AVAILABLE DATA:
§ §
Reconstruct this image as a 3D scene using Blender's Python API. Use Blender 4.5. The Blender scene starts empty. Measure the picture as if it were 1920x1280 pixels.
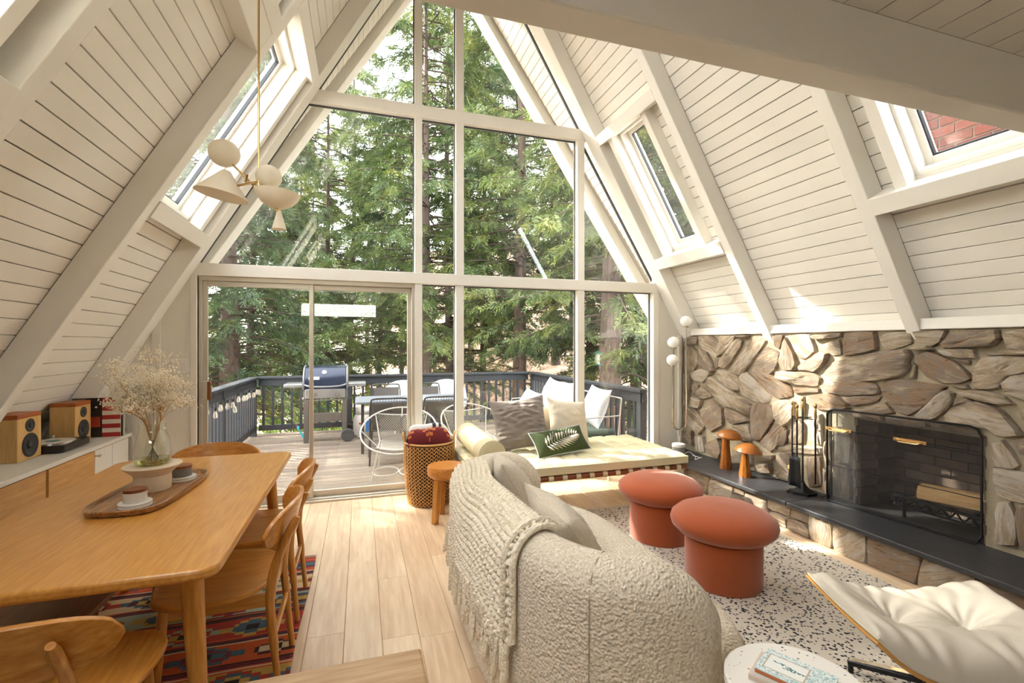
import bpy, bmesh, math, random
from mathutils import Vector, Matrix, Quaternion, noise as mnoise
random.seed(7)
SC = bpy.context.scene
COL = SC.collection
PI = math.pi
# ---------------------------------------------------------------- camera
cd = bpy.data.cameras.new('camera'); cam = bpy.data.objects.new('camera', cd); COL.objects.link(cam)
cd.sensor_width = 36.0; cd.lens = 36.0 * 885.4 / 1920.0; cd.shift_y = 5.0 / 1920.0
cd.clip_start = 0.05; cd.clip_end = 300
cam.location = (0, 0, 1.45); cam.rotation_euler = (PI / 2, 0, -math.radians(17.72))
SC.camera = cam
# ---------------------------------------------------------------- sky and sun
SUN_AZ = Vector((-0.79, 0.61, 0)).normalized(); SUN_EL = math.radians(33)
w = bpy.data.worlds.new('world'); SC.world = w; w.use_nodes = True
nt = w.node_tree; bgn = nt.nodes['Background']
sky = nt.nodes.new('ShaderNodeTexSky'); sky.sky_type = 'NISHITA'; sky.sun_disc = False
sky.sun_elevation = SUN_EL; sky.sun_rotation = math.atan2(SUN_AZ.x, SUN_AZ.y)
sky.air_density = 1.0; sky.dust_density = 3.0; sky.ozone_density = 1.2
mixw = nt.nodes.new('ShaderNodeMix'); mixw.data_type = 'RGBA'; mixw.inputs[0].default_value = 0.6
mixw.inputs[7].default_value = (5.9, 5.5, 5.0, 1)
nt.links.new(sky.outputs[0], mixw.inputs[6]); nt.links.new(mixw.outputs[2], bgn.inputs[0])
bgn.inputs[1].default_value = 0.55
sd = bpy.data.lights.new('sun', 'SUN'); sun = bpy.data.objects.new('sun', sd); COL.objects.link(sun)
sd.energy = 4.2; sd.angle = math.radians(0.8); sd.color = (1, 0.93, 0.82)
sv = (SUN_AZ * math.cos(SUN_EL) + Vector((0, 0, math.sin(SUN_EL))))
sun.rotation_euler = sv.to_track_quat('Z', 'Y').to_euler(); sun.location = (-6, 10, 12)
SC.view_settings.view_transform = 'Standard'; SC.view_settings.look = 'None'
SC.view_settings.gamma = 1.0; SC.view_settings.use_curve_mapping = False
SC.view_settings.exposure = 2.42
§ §
YOUR INSTRUCTIONS: Go through the listing above and write it all out exactly, leaving out any picture.

WRITTEN RESPONSE:
Reconstruct this image as a 3D scene using Blender's Python API. Use Blender 4.5. The Blender scene starts empty. Measure the picture as if it were 1920x1280 pixels.
import bpy, bmesh, math, random
from mathutils import Vector, Matrix, Quaternion, noise as mnoise
random.seed(7)
SC = bpy.context.scene
COL = SC.collection
PI = math.pi
# ---------------------------------------------------------------- camera
cd = bpy.data.cameras.new('camera'); cam = bpy.data.objects.new('camera', cd); COL.objects.link(cam)
cd.sensor_width = 36.0; cd.lens = 36.0 * 885.4 / 1920.0; cd.shift_y = 5.0 / 1920.0
cd.clip_start = 0.05; cd.clip_end = 300
cam.location = (0, 0, 1.45); cam.rotation_euler = (PI / 2, 0, -math.radians(17.72))
SC.camera = cam
# ---------------------------------------------------------------- sky and sun
SUN_AZ = Vector((-0.79, 0.61, 0)).normalized(); SUN_EL = math.radians(33)
w = bpy.data.worlds.new('world'); SC.world = w; w.use_nodes = True
nt = w.node_tree; bgn = nt.nodes['Background']
sky = nt.nodes.new('ShaderNodeTexSky'); sky.sky_type = 'NISHITA'; sky.sun_disc = False
sky.sun_elevation = SUN_EL; sky.sun_rotation = math.atan2(SUN_AZ.x, SUN_AZ.y)
sky.air_density = 1.0; sky.dust_density = 3.0; sky.ozone_density = 1.2
mixw = nt.nodes.new('ShaderNodeMix'); mixw.data_type = 'RGBA'; mixw.inputs[0].default_value = 0.6
mixw.inputs[7].default_value = (5.9, 5.5, 5.0, 1)
nt.links.new(sky.outputs[0], mixw.inputs[6]); nt.links.new(mixw.outputs[2], bgn.inputs[0])
bgn.inputs[1].default_value = 0.55
sd = bpy.data.lights.new('sun', 'SUN'); sun = bpy.data.objects.new('sun', sd); COL.objects.link(sun)
sd.energy = 4.2; sd.angle = math.radians(0.8); sd.color = (1, 0.93, 0.82)
sv = (SUN_AZ * math.cos(SUN_EL) + Vector((0, 0, math.sin(SUN_EL))))
sun.rotation_euler = sv.to_track_quat('Z', 'Y').to_euler(); sun.location = (-6, 10, 12)
SC.view_settings.view_transform = 'Standard'; SC.view_settings.look = 'None'
SC.view_settings.gamma = 1.0; SC.view_settings.use_curve_mapping = False
SC.view_settings.exposure = 2.42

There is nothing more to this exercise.